[This is the second in a series of extremely nerdy posts about calligraphy. Here's the first post in the series.]
There are many ways to skin a cat, and there are many different tools you can use for calligraphy. You can use a brush, an automatic pen, a felt-tip pen, a dip pen, or a pen fashioned from bamboo or even a carrot. If you can make marks with it, you can do calligraphy with it.
When I was a teenager, bamboo dip pens were my favorite. Rather than going to the store for bamboo, I pilfered my mother's tomato stakes (thin pieces of bamboo) and fashioned them into pens using an X-Acto knife. They work quite well, though my mother wasn't too happy when spring rolled around and she was faced with floppy tomato seedlings.
Here is my current arsenal of calligraphy supplies. During art school, my mother collected quite a few calligraphy nibs. She gave them to me when I wouldn't leave her tomato stakes alone.
Inheriting this amazing selection of nibs was one of the times I realized that sometimes, old things are better than new. You see, calligraphy nibs are made of steel, and they take time to break in properly so they leave smooth marks and don't dig into the paper. Thanks to my mother's futile attempts at mastering calligraphy in art school, these nibs were pre-seasoned and broken in beautifully - not perfectly, since I'm a leftie and I wear in the nib a little bit differently, but still leaps and bounds ahead of the jagged pieces of metal you'd buy new.
In the background of that picture, in the white box, is gouache - my medium of choice. It's basically opaque watercolor paints in a tube I can thin and mix as I wish. Gouache works well with dip pens. On the right is a box of calligraphy inks, which I rarely use. They often have iridescent flecks or a gritty texture I don't care for. Plus I like custom-mixing colors. Not shown: plain old watercolors, India ink, masking fluid, or Japanese-style ink I grind myself.

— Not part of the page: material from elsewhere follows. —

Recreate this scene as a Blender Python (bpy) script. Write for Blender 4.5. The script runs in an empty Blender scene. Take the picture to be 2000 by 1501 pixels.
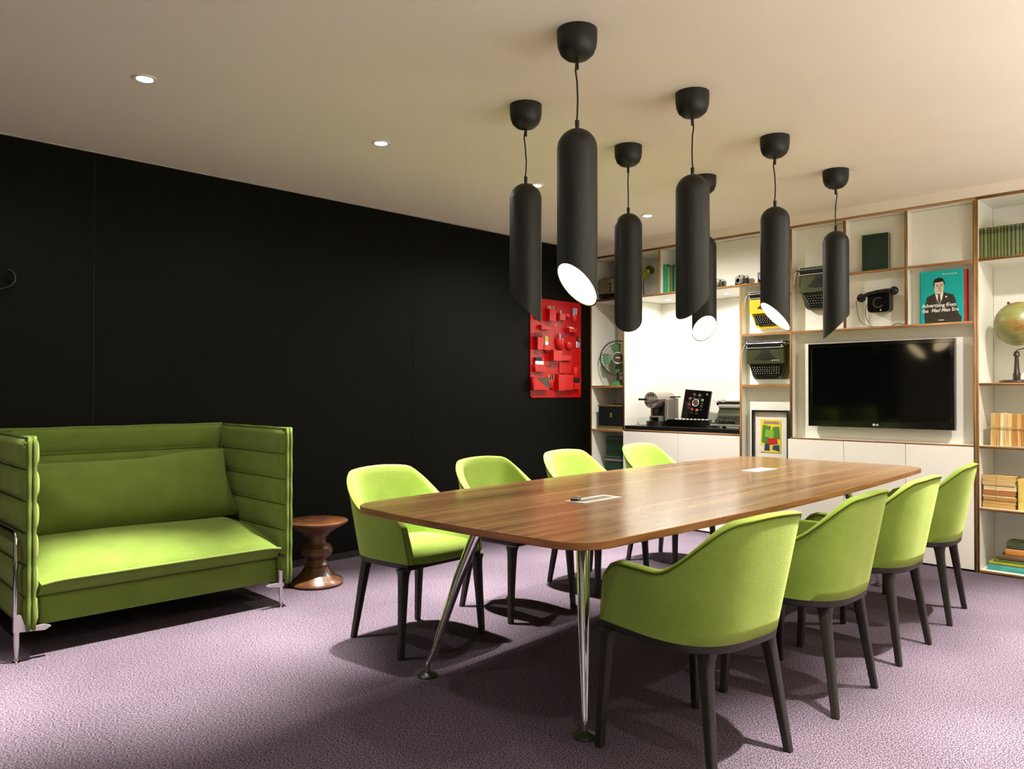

A close-up of my drawing implements. Leftmost is an automatic pen with an gold-plated nib. Automatic pens aren't my favorite because they don't offer the control of dip pens, but this pen is pretty good. The gold plate is like butter compared to steel, which is a good thing.
Next up is a bamboo pen (not homemade, but I doctored the tip).
Third is a poster pen - a dip pen with a very wide nib. You can't do particularly sharp lettering with the poster pen, but at least it's big.
Last, inherited from my mother along with the arsenal of nibs, is the thing you stick nibs into. The body of the pen, if you will. This is a nice one, but in the past I've gotten by shoving nibs into the end of a piece of bamboo.
If this post had a take-home message, it would be: "It's important to have the right tools for the job. But if you don't, use bamboo."